### Task brief
Extract only the first line of the listing and every line after it up to and including the one with "rng = np.random.default_rng(7)". Omit the pictures.

·····

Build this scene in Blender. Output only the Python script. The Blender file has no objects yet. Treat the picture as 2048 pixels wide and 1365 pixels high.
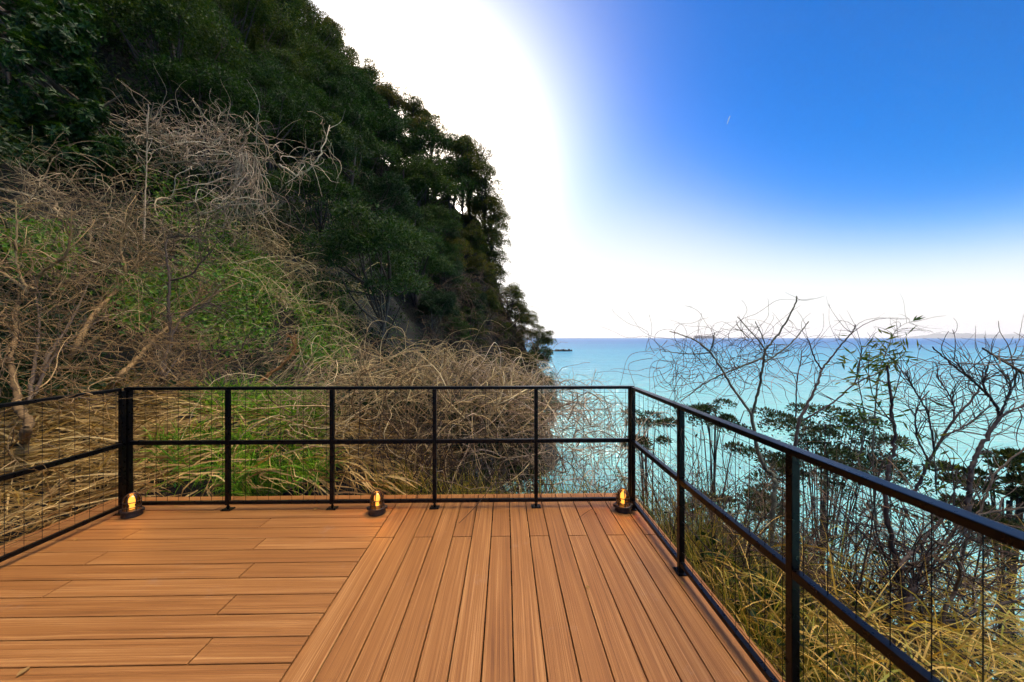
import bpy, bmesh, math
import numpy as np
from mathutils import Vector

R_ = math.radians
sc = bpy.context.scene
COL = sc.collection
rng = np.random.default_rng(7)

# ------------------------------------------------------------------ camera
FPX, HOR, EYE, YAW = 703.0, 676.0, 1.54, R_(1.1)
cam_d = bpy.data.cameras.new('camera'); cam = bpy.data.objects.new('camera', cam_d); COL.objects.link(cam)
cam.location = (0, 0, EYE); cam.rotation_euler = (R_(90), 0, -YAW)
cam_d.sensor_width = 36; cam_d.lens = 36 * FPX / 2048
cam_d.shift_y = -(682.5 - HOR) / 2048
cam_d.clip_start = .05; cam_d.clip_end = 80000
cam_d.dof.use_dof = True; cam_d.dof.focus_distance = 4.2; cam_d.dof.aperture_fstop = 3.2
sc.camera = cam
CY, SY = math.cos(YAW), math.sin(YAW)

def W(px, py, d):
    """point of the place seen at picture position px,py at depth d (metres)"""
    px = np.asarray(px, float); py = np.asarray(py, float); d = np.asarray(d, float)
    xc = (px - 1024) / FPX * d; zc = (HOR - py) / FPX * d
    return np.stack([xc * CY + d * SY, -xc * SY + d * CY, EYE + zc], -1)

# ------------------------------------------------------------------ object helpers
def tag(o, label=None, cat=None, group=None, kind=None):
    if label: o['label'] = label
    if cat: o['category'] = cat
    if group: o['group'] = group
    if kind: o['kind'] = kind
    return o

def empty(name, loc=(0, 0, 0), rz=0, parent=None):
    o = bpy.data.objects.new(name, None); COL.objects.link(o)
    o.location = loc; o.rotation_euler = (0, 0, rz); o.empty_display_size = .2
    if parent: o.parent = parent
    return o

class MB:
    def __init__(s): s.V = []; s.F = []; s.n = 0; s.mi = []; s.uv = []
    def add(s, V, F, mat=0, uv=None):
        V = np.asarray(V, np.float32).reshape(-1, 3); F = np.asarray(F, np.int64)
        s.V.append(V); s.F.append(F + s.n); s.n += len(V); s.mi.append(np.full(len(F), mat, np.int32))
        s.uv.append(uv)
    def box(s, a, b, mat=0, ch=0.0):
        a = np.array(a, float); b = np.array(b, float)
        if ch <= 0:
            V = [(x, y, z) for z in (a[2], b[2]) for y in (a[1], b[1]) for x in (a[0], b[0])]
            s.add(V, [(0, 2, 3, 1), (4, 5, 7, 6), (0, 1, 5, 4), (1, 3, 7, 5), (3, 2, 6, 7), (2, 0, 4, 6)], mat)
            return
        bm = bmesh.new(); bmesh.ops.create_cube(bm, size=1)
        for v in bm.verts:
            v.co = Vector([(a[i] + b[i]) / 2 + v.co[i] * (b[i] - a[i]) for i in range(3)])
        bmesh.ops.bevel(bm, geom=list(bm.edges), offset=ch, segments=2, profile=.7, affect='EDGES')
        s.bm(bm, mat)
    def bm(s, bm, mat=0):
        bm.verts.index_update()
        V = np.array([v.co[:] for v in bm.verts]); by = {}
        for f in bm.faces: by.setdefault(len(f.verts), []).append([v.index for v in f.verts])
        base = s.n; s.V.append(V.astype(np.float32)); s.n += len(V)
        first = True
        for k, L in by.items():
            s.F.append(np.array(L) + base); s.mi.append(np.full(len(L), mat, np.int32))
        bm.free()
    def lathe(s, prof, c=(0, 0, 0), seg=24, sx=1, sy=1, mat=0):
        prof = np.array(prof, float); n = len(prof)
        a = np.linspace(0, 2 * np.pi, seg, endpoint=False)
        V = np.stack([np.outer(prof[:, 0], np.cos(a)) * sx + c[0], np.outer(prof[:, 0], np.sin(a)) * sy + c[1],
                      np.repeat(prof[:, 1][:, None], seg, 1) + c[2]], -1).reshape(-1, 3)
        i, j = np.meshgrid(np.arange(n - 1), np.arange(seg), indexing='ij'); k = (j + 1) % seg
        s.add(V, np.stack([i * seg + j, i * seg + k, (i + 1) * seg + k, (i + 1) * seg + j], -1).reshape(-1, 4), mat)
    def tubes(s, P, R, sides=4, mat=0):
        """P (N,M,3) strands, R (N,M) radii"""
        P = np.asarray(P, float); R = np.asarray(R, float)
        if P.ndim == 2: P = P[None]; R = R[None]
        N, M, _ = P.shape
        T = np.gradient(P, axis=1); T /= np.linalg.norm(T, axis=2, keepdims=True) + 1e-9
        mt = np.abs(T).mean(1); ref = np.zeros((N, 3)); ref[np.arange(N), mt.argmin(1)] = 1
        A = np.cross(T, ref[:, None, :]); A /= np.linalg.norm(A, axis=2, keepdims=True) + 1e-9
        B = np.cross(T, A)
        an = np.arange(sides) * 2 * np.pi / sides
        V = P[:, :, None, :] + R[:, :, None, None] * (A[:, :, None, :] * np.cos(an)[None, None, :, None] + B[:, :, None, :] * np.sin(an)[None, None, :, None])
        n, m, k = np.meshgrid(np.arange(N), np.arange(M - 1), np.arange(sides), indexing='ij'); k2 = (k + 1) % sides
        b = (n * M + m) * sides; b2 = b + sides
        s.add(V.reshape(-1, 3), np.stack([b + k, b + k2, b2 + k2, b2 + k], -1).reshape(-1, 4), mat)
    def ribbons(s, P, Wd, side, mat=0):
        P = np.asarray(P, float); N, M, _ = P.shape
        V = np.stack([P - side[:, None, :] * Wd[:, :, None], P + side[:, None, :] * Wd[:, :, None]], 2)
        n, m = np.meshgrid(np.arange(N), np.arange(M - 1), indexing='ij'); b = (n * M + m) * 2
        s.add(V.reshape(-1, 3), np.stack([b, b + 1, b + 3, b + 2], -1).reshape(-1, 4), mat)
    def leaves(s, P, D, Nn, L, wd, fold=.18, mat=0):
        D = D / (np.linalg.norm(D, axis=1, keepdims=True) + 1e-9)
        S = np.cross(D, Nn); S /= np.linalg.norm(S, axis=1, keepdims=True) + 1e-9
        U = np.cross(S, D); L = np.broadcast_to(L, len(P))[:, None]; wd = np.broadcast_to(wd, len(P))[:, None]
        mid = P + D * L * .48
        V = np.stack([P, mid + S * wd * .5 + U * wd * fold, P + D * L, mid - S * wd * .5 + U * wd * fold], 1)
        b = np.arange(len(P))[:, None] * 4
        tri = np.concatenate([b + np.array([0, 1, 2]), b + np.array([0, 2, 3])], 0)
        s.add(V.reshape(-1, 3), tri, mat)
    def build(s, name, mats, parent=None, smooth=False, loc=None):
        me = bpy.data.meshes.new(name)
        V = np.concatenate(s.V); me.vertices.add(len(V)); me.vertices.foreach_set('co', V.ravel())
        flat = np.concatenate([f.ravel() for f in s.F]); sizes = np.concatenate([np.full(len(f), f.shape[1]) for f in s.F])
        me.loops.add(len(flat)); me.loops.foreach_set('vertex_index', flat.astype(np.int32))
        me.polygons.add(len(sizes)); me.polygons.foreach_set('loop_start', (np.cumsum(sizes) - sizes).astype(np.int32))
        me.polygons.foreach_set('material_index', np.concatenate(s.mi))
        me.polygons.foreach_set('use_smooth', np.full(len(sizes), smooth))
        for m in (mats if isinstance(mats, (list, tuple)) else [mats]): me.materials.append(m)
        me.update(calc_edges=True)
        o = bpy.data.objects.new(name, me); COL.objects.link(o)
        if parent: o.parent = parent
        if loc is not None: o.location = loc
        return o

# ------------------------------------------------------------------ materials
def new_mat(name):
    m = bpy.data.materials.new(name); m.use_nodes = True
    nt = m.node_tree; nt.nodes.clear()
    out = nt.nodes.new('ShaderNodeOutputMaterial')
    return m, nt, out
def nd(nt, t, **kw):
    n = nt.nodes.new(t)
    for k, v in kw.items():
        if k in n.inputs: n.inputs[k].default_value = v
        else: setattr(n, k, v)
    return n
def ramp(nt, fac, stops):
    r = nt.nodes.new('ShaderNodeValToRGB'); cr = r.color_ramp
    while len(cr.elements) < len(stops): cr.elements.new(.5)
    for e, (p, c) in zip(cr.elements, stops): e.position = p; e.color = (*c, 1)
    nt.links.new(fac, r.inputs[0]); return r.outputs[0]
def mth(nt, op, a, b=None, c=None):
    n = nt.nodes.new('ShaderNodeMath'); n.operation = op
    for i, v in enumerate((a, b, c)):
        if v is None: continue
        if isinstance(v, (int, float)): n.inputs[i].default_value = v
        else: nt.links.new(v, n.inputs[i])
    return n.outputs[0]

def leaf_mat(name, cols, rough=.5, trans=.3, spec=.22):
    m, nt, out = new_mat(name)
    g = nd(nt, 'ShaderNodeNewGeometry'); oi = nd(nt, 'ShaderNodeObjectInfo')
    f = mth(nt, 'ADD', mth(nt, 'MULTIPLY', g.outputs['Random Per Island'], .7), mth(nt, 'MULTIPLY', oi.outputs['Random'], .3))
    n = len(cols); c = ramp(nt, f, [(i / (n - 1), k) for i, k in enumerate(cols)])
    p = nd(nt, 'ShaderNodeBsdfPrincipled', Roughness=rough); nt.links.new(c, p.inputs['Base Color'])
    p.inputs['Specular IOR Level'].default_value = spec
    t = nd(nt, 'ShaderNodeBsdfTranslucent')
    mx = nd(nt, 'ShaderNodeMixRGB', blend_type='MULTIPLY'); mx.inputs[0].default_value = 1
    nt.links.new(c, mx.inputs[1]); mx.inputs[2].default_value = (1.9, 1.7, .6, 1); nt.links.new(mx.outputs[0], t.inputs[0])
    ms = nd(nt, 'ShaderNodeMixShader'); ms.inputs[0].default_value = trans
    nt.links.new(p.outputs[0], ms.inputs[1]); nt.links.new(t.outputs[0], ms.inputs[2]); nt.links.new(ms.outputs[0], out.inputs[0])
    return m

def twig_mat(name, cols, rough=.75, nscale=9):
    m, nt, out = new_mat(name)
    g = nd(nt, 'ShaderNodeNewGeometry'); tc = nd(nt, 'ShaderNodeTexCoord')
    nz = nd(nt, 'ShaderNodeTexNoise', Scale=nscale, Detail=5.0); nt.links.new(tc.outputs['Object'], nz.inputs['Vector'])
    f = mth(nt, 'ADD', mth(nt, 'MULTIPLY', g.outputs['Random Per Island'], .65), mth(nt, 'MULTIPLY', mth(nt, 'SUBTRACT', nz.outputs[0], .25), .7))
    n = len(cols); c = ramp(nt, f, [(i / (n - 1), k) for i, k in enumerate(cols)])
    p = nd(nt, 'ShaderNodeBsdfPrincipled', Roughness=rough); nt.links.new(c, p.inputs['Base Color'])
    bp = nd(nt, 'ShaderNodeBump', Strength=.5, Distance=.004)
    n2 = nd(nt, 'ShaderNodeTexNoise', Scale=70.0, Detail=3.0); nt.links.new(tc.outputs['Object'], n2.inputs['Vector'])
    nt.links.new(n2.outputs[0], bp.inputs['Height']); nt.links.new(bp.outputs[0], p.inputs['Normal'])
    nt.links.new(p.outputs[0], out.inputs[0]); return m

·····

### Task result
Build this scene in Blender. Output only the Python script. The Blender file has no objects yet. Treat the picture as 2048 pixels wide and 1365 pixels high.
import bpy, bmesh, math
import numpy as np
from mathutils import Vector

R_ = math.radians
sc = bpy.context.scene
COL = sc.collection
rng = np.random.default_rng(7)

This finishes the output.